Headshot of Marya McQuirter

Marya McQuirter

  1. You know firsthand what it’s like to do research at the Library of Congress. When did you first use the Library’s collections? What were you working on?

I first used the Library’s collections circa 1989. I was working as a research assistant for Dr. Bettye Collier-Thomas, who was the director of the Mary McLeod Bethune Museum & Archives, located on Vermont Avenue near Logan Circle. She had a carrel in the Jefferson Building, and I would order books for her, read newspapers on microfilm in the Newspaper Reading Room and do research in the Manuscript Reading Room. In the mid-1990s, I was a research assistant for Dr. Tera Hunter for her first book, “To ‘Joy My Freedom: Southern Black Women’s Lives and Labors after the Civil War.” And in the late 1990s, I used the Library’s collections for my dissertation, “Claiming the City: African Americans, Urbanization and Leisure in Washington, DC, 1902-1957.” One of my chapters focused on reading practices. In the section on libraries, I explored how important the Library of Congress was to Washingtonians in the early 20th century because the Library did not have a whites-only policy.

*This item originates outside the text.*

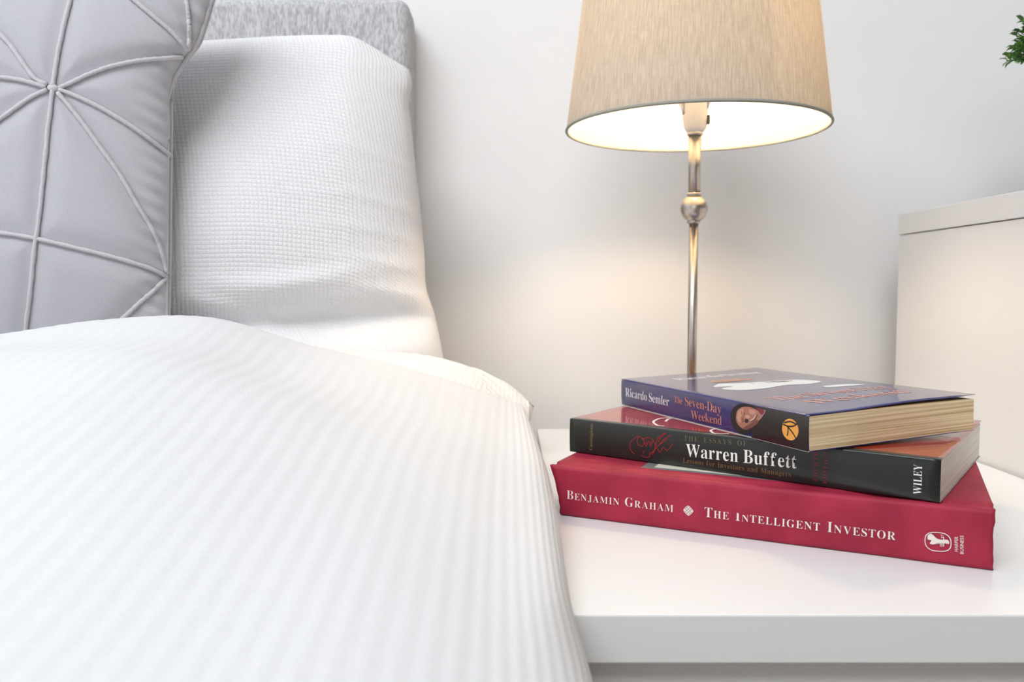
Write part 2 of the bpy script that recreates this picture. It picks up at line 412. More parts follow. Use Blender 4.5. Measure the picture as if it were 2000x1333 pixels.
def upright_pillow():
    na, nb = 170, 200
    top = [(-300, 128), (120, 100), (385, 86), (480, 80), (560, 75), (640, 72), (690, 74), (735, 96), (770, 118), (800, 136)]
    right = [(800, 136), (805, 165), (799, 195), (805, 260), (812, 330), (822, 420), (829, 500), (833, 565), (848, 612), (858, 655), (866, 700), (874, 742)]
    bottom = [(-300, 765), (300, 762), (600, 760), (874, 742)]
    left = [(-300, 128), (-320, 400), (-300, 765)]
    C = coons(top, right, bottom, left, na, nb)
    s = np.linspace(0, 1, na)[None, :]; t = np.linspace(0, 1, nb)[:, None]
    edge = (np.clip(4*s*(1-s), 0, 1)**.42) * (np.clip(4*t*(1-t), 0, 1)**.36)
    edge = np.where((s == 0) | (s == 1) | (t == 0) | (t == 1), 0, edge)
    Y0 = .755 - .03*t + 0*s                       # seam depth
    # slump: the underside tucks in at t ~ .82 and the foot rolls forward again
    tc_ = .80 + .03*(1-s)
    slump = -.030*np.exp(-((t-tc_)/.045)**2)*(.35+.65*s) + .038*np.exp(-((t-.915)/.06)**2)*(.3+.7*s)
    bulge = edge*(.060 + .018*np.sin(PI*t)) + edge*slump
    fold = .006*np.exp(-((t-(.70-.16*(s-.72)**2*6))/.03)**2)*np.exp(-((s-.8)/.16)**2)
    fold += .005*np.exp(-(((s-.62)*.8-(t-.74))/.035)**2)*np.exp(-((t-.78)/.10)**2)*np.exp(-((s-.66)/.12)**2)
    # little pull wrinkles running in from the right seam
    for tw, a, sl in ((.10, .003, .05), (.33, .0018, .03), (.47, .003, .10), (.56, .003, .12), (.65, .0035, .16), (.73, .003, .2)):
        fold += a*np.exp(-((t-(tw-sl*(1-s)))/.016)**2)*np.exp(-((1-s)/.13)**2)
    Yf = Y0 - bulge - fold*edge
    Yb = Y0 + edge*.030
    f = np.zeros((nb, na, 3)); b = np.zeros((nb, na, 3))
    for i in range(nb):
        for j in range(na):
            p0 = at(C[i, j, 0], C[i, j, 1], Y0[i, j])
            n1 = noise.noise(Vector((p0.x*14, p0.z*14, .5)))*.004*edge[i, j]
            k = Yf[i, j] + n1
            q = at(C[i, j, 0], C[i, j, 1], k)
            # the silhouette lies on the seam: keep real x,z of the seam plane, bulge straight forward
            sc_ = edge[i, j]**2
            f[i, j] = (p0.x*(1-sc_)+q.x*sc_, k, p0.z*(1-sc_)+q.z*sc_)
            b[i, j] = (p0.x, Yb[i, j], p0.z)
    uv = np.zeros((nb, na, 2))
    uv[..., 0] = np.concatenate([np.zeros((nb, 1)), np.cumsum(np.linalg.norm(np.diff(f, axis=1), axis=2), 1)], 1)
    uv[..., 0] -= uv[:, -1:, 0]
    uv[..., 1] = np.concatenate([np.zeros((1, na)), np.cumsum(np.linalg.norm(np.diff(f, axis=0), axis=2), 0)], 0)
    o = closed_pillow('pillow', f, b, M['waffle'], uv)
    tag(o, 'white waffle-weave pillow standing upright against the headboard', 'pillow')
upright_pillow()

def flat_pillow():
    na, nb = 150, 90
    # world outline: x, y ; corner points out over the bedside table
    pc = at(1042, 793, .70)
    back = [(-.75, .765), (-.4, .765), (-.18, .76), (-.09, .752), (-.035, .735), (-.005, .716), (pc.x, .70)]
    right = [(pc.x, .70), (pc.x-.002, .692), (pc.x-.007, .680), (pc.x-.010, .66), (pc.x-.012, .62), (.0, .57), (-.01, .54)]
    front = [(-.75, .56), (-.3, .56), (-.1, .55), (-.01, .54)]
    left = [(-.75, .765), (-.76, .66), (-.75, .56)]
    C = coons(back, right, front, left, na, nb)
    s = np.linspace(0, 1, na)[None, :]; t = np.linspace(0, 1, nb)[:, None]
    edge = (np.clip(4*s*(1-s), 0, 1)**.3)*(np.clip(4*t*(1-t), 0, 1)**.34)
    edge = np.where((s == 0) | (s == 1) | (t == 0) | (t == 1), 0, edge)
    zs = np.interp(C[..., 0], [-.3, -.15, -.075, -.03, -.005, .008, pc.x], [-.075, -.072, -.073, -.078, -.084, -.092, pc.z-CZ])
    zs = zs - .035*t*(1-edge) - .024*np.clip(t*7, 0, 1)*np.clip((s-.9)/.1, 0, 1)**2
    up = .030*np.interp(C[..., 0], [-.2, -.06, .02], [1, .9, .5])
    f = np.zeros((nb, na, 3)); b = f.copy()
    for i in range(nb):
        for j in range(na):
            x, y = C[i, j]
            n1 = noise.noise(Vector((x*22, y*22, 1.5)))*.003
            rip = .0016*math.sin((x*.75+y)*2*PI/.017)*edge[i, j]*np.interp(x, [-.12, -.03], [0, 1])
            f[i, j] = (x, y, CZ + zs[i, j] + edge[i, j]*(up[i, j]+n1) + rip)
            b[i, j] = (x, y, CZ + zs[i, j] - edge[i, j]*.06)
    uv = np.zeros((nb, na, 2)); uv[..., 0] = C[..., 0]; uv[..., 1] = C[..., 1]
    o = closed_pillow('pillow', f, b, M['waffle_low'], uv)
    tag(o, 'white pillow lying flat under the upright one, corner poking over the bedside table', 'pillow')
flat_pillow()

# ------------------------------------------------------------------ grey velvet cushion with corded star pattern
def bez(pts, n=40):
    p = np.array(pts, float); d = np.concatenate([[0], np.cumsum(np.linalg.norm(np.diff(p, axis=0), axis=1))]); d /= d[-1]
    return cr(p, d, np.linspace(0, 1, n))
cords = [
    [(103, 170), (107, 140), (116, 90), (137, 0), (160, -80), (185, -150)],
    [(103, 172), (95, 240), (86, 330), (74, 440), (70, 466), (62, 540), (50, 650), (42, 740)],
    [(115, 172), (150, 156), (190, 138), (240, 124), (290, 116), (330, 113), (357, 112)],
    [(115, 174), (150, 188), (190, 207), (240, 236), (290, 270), (332, 303)],
    [(112, 180), (150, 225), (190, 280), (230, 335), (268, 400), (300, 455), (318, 500), (325, 535)],
    [(92, 165), (70, 155), (50, 130), (20, 88), (0, 66), (-120, -60), (-210, -150)],
    [(90, 170), (60, 161), (30, 154), (0, 151), (-110, 150), (-250, 165)],
    [(92, 175), (60, 190), (30, 210), (0, 232), (-90, 310), (-200, 440)],
    [(-250, 450), (-110, 449), (0, 455), (70, 466), (130, 480), (200, 497), (262, 514), (310, 532), (325, 541)],
    [(325, 543), (300, 568), (270, 594), (240, 622), (160, 700)],
    [(262, 0), (300, 32), (335, 62), (356, 85), (366, 97)],
    [(262, 0), (200, -50), (120, -140)],
    [(358, -30), (365, 10), (369, 50), (369, 80), (367, 97)],
    [(-330, 180), (-250, 165), (-210, -150)], [(-250, 165), (-200, 440), (-240, 700)],
]
cordpts = [bez(c, 50) for c in cords]
allc = np.concatenate(cordpts)
cush_top = [(-620, -175), (-300, -172), (0, -168), (250, -160), (455, -168)]
cush_right = [(455, -168), (440, -90), (418, -10), (402, 45), (388, 85), (362, 118), (343, 148), (335, 175), (333, 240), (332, 330), (331, 430), (330, 520), (328, 600), (326, 690), (330, 745)]
cush_bottom = [(-620, 760), (-200, 752), (100, 748), (330, 745)]
cush_left = [(-620, -175), (-600, 300), (-620, 760)]
def cush_edge_dist(px, py):
    right = np.interp(py, [p[1] for p in cush_right], [p[0] for p in cush_right])
    dx = max(0., (right - px))/330.; dt = max(0., (py + 170))/330.; db = max(0., (755 - py))/330.; dl = max(0, (px+620))/330.
    g = lambda d: min(1, d)
    h = lambda d: math.sqrt(max(0, 1-(1-g(d))**2))
    return h(dx)**.8*h(dt)*(.35+.65*h(db))*h(dl)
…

  1. How did you hear about the Library’s new Of the People program, and what made you interested in joining this particular work?

I first heard about Of the People through a job announcement for the CCDI director position. I was excited about Of the People because I love libraries and archives, and I love the idea of supporting people who want to work with digital materials. Since I have been lucky enough to get grants and other types of support for my own digital humanities projects, I love the idea of being part of a collaborative effort to offer grants to individuals, organizations and institutions to work creatively and imaginatively with digital collections. And, if I’m honest, I probably would have applied for the Artist/Scholar-in-Residence grant if I had not applied for the director position.

  1. A lot of your work deals directly with DC history. What’s your connection to the nation’s capital?

Yes, that’s true. Most of my work focuses on DC. I rep hard for DC! And that’s because I’m a Washingtonian. I was born and raised in DC and loved my childhood here in the 1970s and 1980s. In those wonderful years, DC became a black-led, progressive and sometimes radical city. Through my different projects, I seek to understand and map how that came to be.

  1. If you had unlimited time to dive in to just one of the Library’s collections you’ve never explored before, where would you start?

There are so many to choose from. However, instead of a single Library collection, I’d spend time exploring themes or concepts I was interested in and learning how and where those themes and concepts appear across different collections. I’m fascinated not only by the content of individual collections but also how a range of materials end up becoming a collection. Did a person or organization donate their papers? Did a librarian or archivist assemble different items into a collection? Or something else? And what about the items that are not part of collections? So to highlight the fact that collections are made, I’d be interested in digitally assembling, processing and interpreting a range of disparate materials into new temporary collections. How might we think about those materials, as well as collections and collecting, differently through that approach & practice?